List all lines of the data containing the word "from".

** Raw data **

○ ○ ○

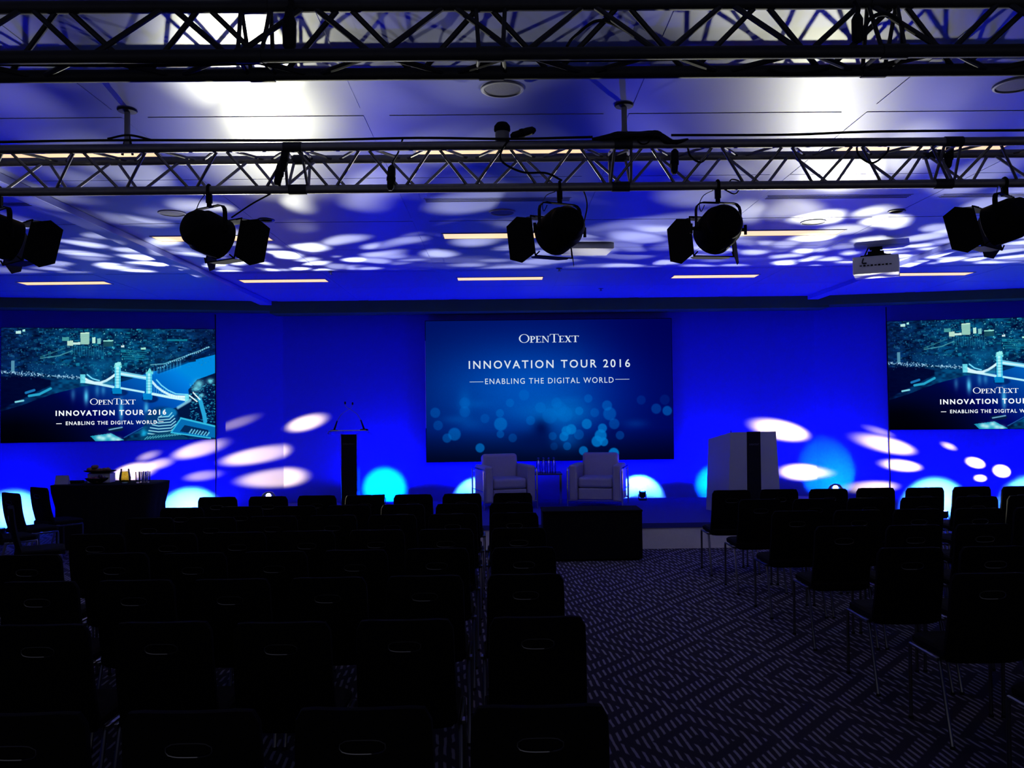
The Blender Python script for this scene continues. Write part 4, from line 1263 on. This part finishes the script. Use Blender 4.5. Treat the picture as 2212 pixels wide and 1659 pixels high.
# ================================================================== SPOTLIGHTS
def par_can(px, py, Y, yaw, pitch, label, swing=0.0, doors=(34, 34, 14, -14)):
    """black theatre can hung from the truss by clamp and yoke; yaw>0 turns it towards +X"""
    p = at(px, py, Y)
    r = thing('spotlight', label, 'spotlight', (p.x, Y, p.z), 0, 'black spotlights hanging from the truss')
    SC = .86
    r.scale = (SC, SC, SC)
    top = (MZ - MDZ - p.z) / SC                  # truss bottom chord above can centre
    yo = (MY + MDY / 2 - Y) / SC
    rz = Matrix.Rotation(R(-yaw), 4, 'Z')
    # clamp
    k = MB()
    k.tube([(0, yo + .034 * math.cos(t), top + .034 * math.sin(t)) for t in [R(-60 + 20 * i) for i in range(16)]], .010, 6)
    k.box((0, yo, top - .055), (.035, .03, .06))
    k.build('clamp', M_BLACK, r)
    zt = .175
    MB().cyl((0, yo * .5, zt), (0, yo, top - .07), .016, n=10).build('hanging_bolt', M_BLACK, r)
    hw = .155
    pts = [(-hw, 0, 0)] + [(-hw, 0, .10)] + [(-hw + .05 * (1 - math.cos(R(a))), 0, .125 + .05 * math.sin(R(a))) for a in (0, 30, 60, 90)] + [(hw - .05 * (1 - math.cos(R(a))), 0, .125 + .05 * math.sin(R(a))) for a in (90, 60, 30, 0)] + [(hw, 0, .10), (hw, 0, 0)]
    y_ = MB()
    vs, fs = [], []
    for i, q_ in enumerate(pts):
        a = Vector(pts[max(i - 1, 0)]); b = Vector(pts[min(i + 1, len(pts) - 1)])
        n_ = Vector((-(b - a).z, 0, (b - a).x)).normalized() * .003
        for (dn, dy) in ((1, -.016), (1, .016), (-1, .016), (-1, -.016)):
            vs.append(rz @ (Vector(q_) + n_ * dn + Vector((0, dy, 0))))
    for i in range(len(pts) - 1):
        for j in range(4): fs.append((i * 4 + j, i * 4 + (j + 1) % 4, (i + 1) * 4 + (j + 1) % 4, (i + 1) * 4 + j))
    fs += [(0, 1, 2, 3), tuple(len(vs) - 4 + j for j in (3, 2, 1, 0))]
    y_.add(vs, fs).build('yoke', M_BLACK, r)
    for s in (-1, 1):
        kn = MB()
        a = rz @ Vector((s * .14, 0, 0)); b = rz @ Vector((s * .19, 0, 0))
        kn.cyl(a, b, .012, n=10)
        a2 = rz @ Vector((s * .19, 0, -.032)); b2 = rz @ Vector((s * .19, 0, .032))
        kn.cyl(a2, b2, .010, n=8)
        kn.build('knob', M_BLACK, r)
    # body, axis +Z of local matrix pointing along beam
    d = Vector((math.sin(R(yaw)) * math.cos(R(pitch)), math.cos(R(yaw)) * math.cos(R(pitch)), -math.sin(R(pitch))))
    q_ = d.to_track_quat('Z', 'Y').to_matrix().to_4x4()
    MB().lathe([(.05, -.17), (.085, -.165), (.115, -.13), (.122, -.10), (.122, -.08), (.138, -.06), (.138, .10), (.13, .105), (.126, .105), (.126, .02)], 28, q_, cap=True).build('can', M_BLACK, r, smooth=True)
    MB().lathe([(.004, .03), (.118, .03), (.122, .034), (.004, .036)], 24, q_).build('lens', mat('lens_glass', (.02, .02, .03), .1, spec=.8, var=0), r, smooth=True)
    cr = Vector((q_ @ Vector((1, 0, 0)))); 
    # frame: axes in the plane of the front
    ex = d.cross(Vector((0, 0, 1))).normalized(); ez = ex.cross(d).normalized()
    fc = d * .118
    fr = MB()
    S = .142
    cs = [fc + ex * a * S + ez * b * S for (a, b) in ((-1, -1), (1, -1), (1, 1), (-1, 1))]
    fr.tube(cs, .006, 6, closed=True)
    for i in range(4): fr.tube([cs[i] + d * -.0, (cs[i] - fc) * .86 + d * .09], .005, 6)
    fr.build('gel_frame', M_BLACK, r)
    for i, (ax, an) in enumerate(((ex, doors[0]), (-ex, doors[1]), (ez, doors[2]), (-ez, doors[3]))):
        side = ez if i < 2 else ex
        out = (d * math.cos(R(an)) + ax * math.sin(R(an))).normalized()
        base = fc + ax * S
        nrm = side.cross(out).normalized()
        L, w0, w1 = (.19, .125, .165) if i < 2 else (.12, .115, .14)
        loop = [base - side * w0, base + side * w0, base + out * (L * .55) + side * w1, base + out * L + side * (w1 * .72), base + out * L - side * (w1 * .72), base + out * (L * .55) - side * w1]
        MB().prism([(v_,) for v_ in loop], lambda v_: v_ - nrm * .0015, lambda v_: v_ + nrm * .0015).build('barn_door', M_BLACK, r)
    # safety wire
    MB().tube(arc_pts([(-.03, yo, top - .03), rz @ Vector((-.10, 0, .22)), rz @ Vector((-.13, .0, .16)), rz @ Vector((-.11, .02, .12)), rz @ Vector((-.09, .01, .16))], 6), .003, 5).build('safety_wire', M_DKCHROME, r, smooth=True)
    return r
SY = MY + .12
par_can(-2, 510, SY, 38, 13, 'black spotlight cut by the picture edge at the buffet end of the truss')
par_can(452, 505, SY, 33, 13, 'black spotlight with open flap, hanging before the first bright ceiling patch')
par_can(1210, 497, SY, -26, 12, 'black spotlight hanging in front of the middle projector')
par_can(1552, 495, SY, -9, 13, 'black spotlight hanging nearly straight below the short cable loop')
par_can(2172, 478, SY, -38, 13, 'black spotlight partly cut off at the far end of the truss')
cable([T(500, 470, SY + .05), T(545, 440, SY + .02), T(590, 415, SY), T(606, 398, MY + .1)], .005, 'grey lead curving from the second spotlight up to its plug')
plug(604, 372, MY + .03, 12, 'lumpy black plug on the truss above the curved grey lead')
plug(615, 342, MY + .01, 8, 'black plug hanging directly over the lumpy plug')
plug(1457, 348, MY + .1, 3, 'slim black plug hanging between the cable bundle and the fourth spotlight')
cable([T(1545, 395, SY), T(1570, 412, SY), T(1590, 418, SY + .02), T(1600, 395, SY + .02), T(1580, 388, SY), T(1572, 405, SY)], .004, 'thin black cable tangle beside the fourth spotlight clamp')
cable([T(1262, 480, SY + .06), T(1268, 440, SY + .05), T(1255, 405, SY + .02), T(1225, 398, SY)], .004, 'thin black cable from the third spotlight to its clamp')

# ================================================================== PROJECTORS
def projector(px, py, Y, w, h, d, rz, label, zc):
    p = at(px, py, Y)
    r = thing('projector', label, 'projector', (p.x, Y, p.z), R(rz), 'projectors hanging from the ceiling')
    MB().box((0, 0, 0), (w, d, h)).build('body', M_PROJ, r, bevel=.012, seg=3)
    top = HC - p.z
    MB().cyl((0, 0, h / 2 + .04), (0, 0, top - .01), .045, n=16).build('pole', M_BLACK, r, smooth=True)
    MB().box((0, 0, top - .008), (.13, .13, .016)).build('ceiling_plate', M_BLACK, r, bevel=.002)
    b = MB(); b.box((0, 0, h / 2 + .045), (.16, .16, .05)); b.box((0, 0, h / 2 + .012), (.30, .26, .02))
    for s in (-1, 1): b.tube([(s * .06, 0, h / 2 + .05), (s * .17, -.10, h / 2 + .005)], .008, 6)
    b.build('bracket', M_BLACK, r)
    v = MB()
    for k in range(9): v.box((-w * .32 + k * w * .08, -d / 2 - .001, -.005), (w * .05, .006, .018 if k % 2 else .012))
    v.build('socket_panel', M_BLACK, r)
    MB().lathe([(.05, 0), (.06, .01), (.06, .035), (.05, .05)], 20, Matrix.Translation((w * .25, d / 2 - .01, 0)) @ Matrix.Rotation(R(-90), 4, 'X')).build('lens', M_BLACK, r, smooth=True)
    MB().tube(arc_pts([(-w * .2, -d / 2 - .005, .02), (-w * .28, -d / 2 - .04, .03), (-.08, -.06, h / 2 + .10), (-.045, 0, h / 2 + .20)], 6), .008, 6).build('lead', M_RUBBER, r, smooth=True)
    return r
projector(1268, 528, 9.1, .50, .165, .42, 4, 'grey projector hanging from the ceiling behind the third spotlight', HC)
projector(1893, 577, 9.35, .46, .19, .40, -26, 'grey projector on a black pole under the ceiling before the bridge picture', HC)

# ================================================================== CEILING FITTINGS
def strip_light(x, y, label):
    r = thing('strip_light', label, 'ceiling light', (x, y, HC), 0, 'warm strip lights in the ceiling')
    f = MB()
    for (cx_, cy_, sx, sy) in ((0, -.1275, 1.14, .015), (0, .1275, 1.14, .015), (-.5625, 0, .015, .24), (.5625, 0, .015, .24)):
        f.box((cx_, cy_, -.003), (sx, sy, .006))
    f.build('frame', mat('light_frame', (.4, .4, .4), .5), r)
    MB().box((0, 0, -.0015), (1.11, .24, .003)).build('diffuser', M_STRIP, r)
for (yy, rows) in ((5.64, 'directly above the lattice truss'), (8.48, 'in the row behind the spotlights'), (11.27, 'in the row nearest the stage')):
    for (xx, nm) in ((-5.64, 'beyond the buffet side'), (-2.8, 'over the clear lectern block'), (.02, 'over the middle aisle'), (2.84, 'over the white lectern block'), (5.66, 'beyond the white lectern')):
        strip_light(xx, yy, 'warm strip light %s, %s' % (rows, nm))
def ceiling_round(px, py, rad, kind, label):
    p = on(px, py, HC)
    if kind == 'speaker':
        r = thing('ceiling_speaker', label, 'speaker', (p.x, p.y, HC), 0, 'round ceiling speakers')
        MB().lathe([(rad * .86, -.003), (rad * .9, -.010), (rad, -.008), (rad * 1.02, 0), (rad * .86, 0)], 32).build('ring', mat('speaker_ring', (.5, .5, .5), .5), r, smooth=True)
        MB().lathe([(.004, -.005), (rad * .86, -.004), (rad * .86, 0), (.004, 0)], 32).build('grille', mat('speaker_grille', (.12, .12, .13), .6, var=.3, scale=120), r, smooth=True)
    else:
        r = thing('downlight', label, 'ceiling light', (p.x, p.y, HC), 0, 'small unlit downlights')
        MB().lathe([(rad * .7, -.004), (rad * .85, -.010), (rad, -.005), (rad, 0), (rad * .7, 0)], 28).build('ring', mat('dark_ring', (.08, .08, .09), .4), r, smooth=True)
        MB().lathe([(.004, -.004), (rad * .7, -.004), (rad * .7, 0), (.004, 0)], 28).build('reflector', mat('mirror_bowl', (.6, .6, .62), .2, metal=1, var=0), r, smooth=True)
ceiling_round(1085, 192, .115, 'speaker', 'round ceiling speaker between the two trusses above the grey can')
ceiling_round(2195, 183, .115, 'speaker', 'round ceiling speaker between the two trusses at the picture edge')
ceiling_round(1757, 479, .115, 'speaker', 'round ceiling speaker beside the fourth spotlight, over the white lectern block')
ceiling_round(372, 460, .115, 'speaker', 'round ceiling speaker beside the second spotlight, over the buffet side')
ceiling_round(1085, 458, .115, 'speaker', 'round ceiling speaker just beside the third spotlight')
ceiling_round(575, 475, .075, 'down', 'small round downlight beside the curved grey lead')
ceiling_round(1937, 456, .075, 'down', 'small round downlight in front of the pole projector')
def slot_vent(x0, x1, y, label):
    r = thing('slot_vent', label, 'vent', ((x0 + x1) / 2, y, HC), 0, 'slot vents in the ceiling')
    MB().box((0, 0, -.001), (x1 - x0, .12, .004)).build('plate', M_CEIL, r)
    for k in (-1, 0, 1):
        MB().box((0, k * .036, -.0035), (x1 - x0 - .02, .012, .003)).build('slot', M_BLACK, r)
for (x0, x1, w_) in ((-.6, .6, 'above the wide aisle'), (2.2, 3.4, 'over the block facing the white lectern'), (3.65, 4.78, 'above the last spotlight'), (-4.85, -3.72, 'above the first spotlight')):
    slot_vent(x0, x1, 7.03, 'thin three-slot air vent in the ceiling ' + w_)
def sprinkler(px, py, label):
    p = on(px, py, HC)
    r = thing('sprinkler', label, 'sprinkler', (p.x, p.y, HC), 0, 'small ceiling sprinklers')
    MB().lathe([(.035, -.004), (.04, 0), (.01, 0)], 16).build('plate', mat('dark_ring', (.08, .08, .09), .4), r, smooth=True)
    MB().lathe([(.010, -.004), (.010, -.03), (.022, -.032), (.022, -.036), (.004, -.036)], 12).build('head', M_DKCHROME, r, smooth=True)
sprinkler(1208, 580, 'small ceiling sprinkler beyond the middle projector')
sprinkler(1298, 623, 'small ceiling sprinkler above the centre screen')
sprinkler(715, 587, 'small ceiling sprinkler over the clear lectern side')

○ ○ ○

** Problem solution **
The Blender Python script for this scene continues. Write part 4, from line 1263 on. This part finishes the script. Use Blender 4.5. Treat the picture as 2212 pixels wide and 1659 pixels high.
    """black theatre can hung from the truss by clamp and yoke; yaw>0 turns it towards +X"""
    r = thing('spotlight', label, 'spotlight', (p.x, Y, p.z), 0, 'black spotlights hanging from the truss')
cable([T(500, 470, SY + .05), T(545, 440, SY + .02), T(590, 415, SY), T(606, 398, MY + .1)], .005, 'grey lead curving from the second spotlight up to its plug')
cable([T(1262, 480, SY + .06), T(1268, 440, SY + .05), T(1255, 405, SY + .02), T(1225, 398, SY)], .004, 'thin black cable from the third spotlight to its clamp')
    r = thing('projector', label, 'projector', (p.x, Y, p.z), R(rz), 'projectors hanging from the ceiling')
projector(1268, 528, 9.1, .50, .165, .42, 4, 'grey projector hanging from the ceiling behind the third spotlight', HC)